The Navara’s manual transmission case is typical of the lightweight high-strength alloy parts manufactured at NCAP. It is one of the largest commercial vehicle transmission cases in the Nissan range and the casting requires a high-pressure die-casting machine with up to 2500 t capability.
“When we get into the EV components, however, it gets a lot more complicated,” Simmons said.
“The leak-testing requirements are much more rigorous because they contain electronics, so you can’t have them get wet in any way. It’s not just containing oils, but they’re now containing different fluids and the criteria is far stricter. The expectation of the general quality is more demanding as well.”

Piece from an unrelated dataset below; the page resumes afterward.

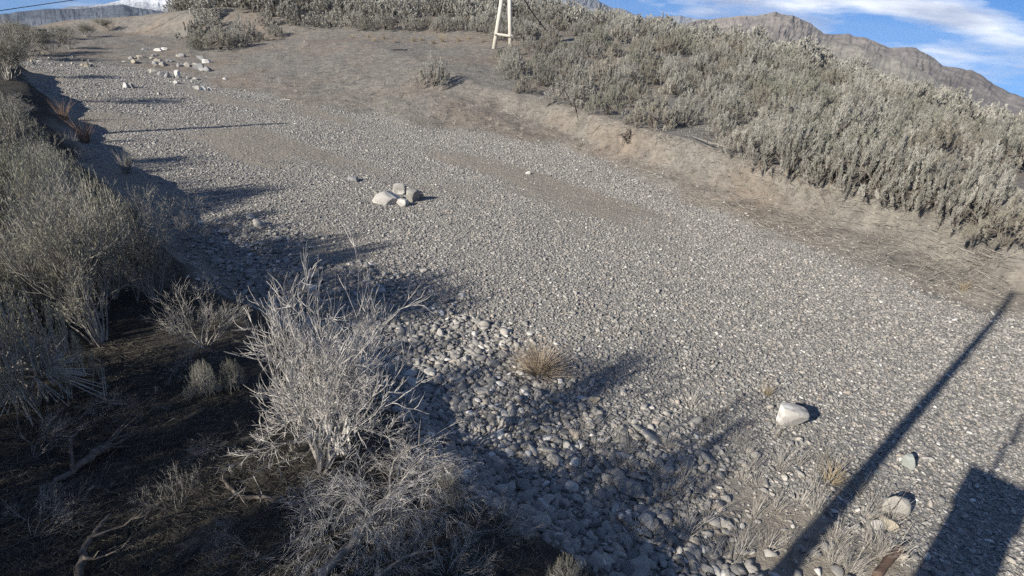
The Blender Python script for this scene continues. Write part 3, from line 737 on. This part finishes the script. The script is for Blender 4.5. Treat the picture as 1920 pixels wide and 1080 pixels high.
put_px(twig[2], 20, 590, 160, 'sparse shrub at the left edge between two olive sagebrushes', 'shrub', wid=.9)
put_px(near[0], 25, 320, 135, 'rounded pale sagebrush high on the left edge', 'sagebrush', wid=1.0)
put_px(twig[1], 100, 360, 90, 'low shrub over the bank edge beside the rounded pale sagebrush', 'shrub', wid=1.0)
put_px(twig[2], 250, 470, 120, 'thin shrub on the bank brink above the blue shaded cobbles', 'shrub', wid=.8)
put_px(twig[2], 290, 565, 170, 'twiggy shrub at the brink left of the tall dead shrub', 'shrub', wid=.8)
put_px(drab, 330, 470, 110, 'thin bare shrub at the foot of the bank over shaded cobbles', 'bare shrub', wid=1.0, rz=1.7)
put_px(near[1], 110, 600, 200, 'olive sagebrush between the dense left one and the large twiggy shrub', 'sagebrush', wid=.7)
put_px(near[1], 1060, 1100, 85, 'small pale sagebrush poking up at the bottom edge', 'sagebrush', wid=.75)
put_px(twig[0], 850, 950, 85, 'small dull shrub on the bank brink right of the tangle', 'shrub', wid=.9)
put_px(twig[2], 10, 250, 70, 'dark shrub at the left edge beyond the rounded pale sagebrush', 'shrub', wid=1.3)

for i, (x, y, h, lab) in enumerate([(250, 760, 90, 'fallen bare twigs below the large twiggy shrub'), (330, 690, 80, 'fallen bare twigs beside the small sprigs'), (60, 860, 110, 'fallen twigs behind the split weathered log at the left edge'),
        (330, 960, 90, 'fallen twigs in the middle of the dark bank'), (470, 1030, 110, 'fallen twigs at the bottom left of the leaning trunk'), (420, 840, 90, 'fallen twigs at the left foot of the tall dead shrub'), (930, 1000, 90, 'fallen twigs on the brink right of the bare forked shrub'), (60, 1010, 110, 'fallen twigs in the bottom left corner')]):
    put_px(drab, x, y, h, lab, 'dead twigs', rz=i * 1.3, tilt=(1.25, .2 * (-1) ** i))
# shrubs beside and behind the camera: their shade falls across the bank and the bed
UVP = lambda u, v: (.725 * v - .688 * u, .688 * v + .725 * u)      # u across the shadows, v along them
off = [(2.05, -2.3, 4.1, .6), (1.3, -2.2, 3.3, .5), (3.25, -1.2, 2.6, .36), (4.6, -1.5, 3.15, .5), (5.4, -1.5, 2.85, .4), (6.8, -1.9, 2.8, .75), (8.2, -1.8, 2.85, .8), (9.6, -1.6, 2.75, .85), (11.1, -1.7, 2.95, .85), (12.7, -1.5, 2.75, .9),
       (14.6, -2.5, 2.6, .9), (16.6, -2.6, 2.6, 1), (18.8, -2.6, 2.4, 1), (21.2, -2.8, 2.4, 1), (24, -3, 2.3, 1), (27, -3, 2.3, 1)]
off = [UVP(u, v) + (z - .22, w) for u, v, z, w in off]
for u in np.arange(.6, 17, .8):                                     # tall unseen brush added further back to shade the left shrubs
    x, y = UVP(u + rng.normal(0, .2), (-4.6 if u < 5 else -5.0) + rng.normal(0, .25)); off.append((x, y, (3.15 if u < 5 else 3.85) + rng.normal(0, .2), .62))
for u in np.arange(.9, 9.5, .7):  # low brush added out of view to keep the near bank dark
    for v in (-.6, -1.3, -2.1, -2.9):
        x, y = UVP(u + rng.normal(0, .15), v + rng.normal(0, .15)); px, py, w = proj([x, y, 2.2])
        if w > .2 and px > -900 and py < 1500: continue
        off.append((x, y, tz(x, y) + rng.uniform(.4, .62), 1.4))
def in_view(x, y, z, r):
    for da in np.arange(0, 6.3, .5):
        for zz in (tz(x, y), .5 * z + .4, z + .15):
            px, py, w = proj([x + r * math.cos(da), y + r * math.sin(da), zz])
            if w > .05 and -20 < px < 1940 and -20 < py < 1100: return True
    return False
for i, (x, y, z, w) in enumerate(off):
    if in_view(x, y, z, .75 * (z - tz(x, y)) * w):
        continue
    (near[i % 3] if i % 2 or i < 2 else twig[i % 3]).put(x, y, z - tz(x, y), 'unseen sagebrush left of the view, shading the near bank and bed', 'sagebrush', 'sagebrush beside the camera', wid=w)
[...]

With some of the most advanced oil-based die-spray equipment across the Nissan network, and NCAP being one of only a few Nissan plants globally to conduct helium leak testing, the facility is ideally placed to provide this more sophisticated casting for the coming EV boom.
Local knowledge
While there has been significant investment in new equipment and technology throughout NCAP’s lifetime, Manufacturing Engineer Travis McCooey cites local engineering know-how and the ability to redesign and modify existing equipment efficiently as another of the plant’s advantages.
“Some of the high-pressure die-casting machines are the same machines we were using when the plant opened in the early ’80s,” he said.
“So even with time we’ve still managed to maintain efficiency and quality to maintain the good condition of the machines and remain competitive. That’s due to proper preventative maintenance planning, scheduled down time, as well as adapting the latest technology upgrades to these machines to improve quality.”
Lean manufacturing methods and adhering to the Japanese concept of kaizen — continuous improvement — are key pillars of the plant’s manufacturing ethos, said Simmons.
“A lot of our products have their own unique tooling that goes with them, so each time we introduce a new part there’s a huge opportunity to improve on our methods from the previous product. It’s a very Japanese manufacturing philosophy, to find out what went wrong and then improve for the next model, and that’s been going for a long time within our plant.
“There’s a lot of accumulated knowledge and skills and we adopt that from product to product.”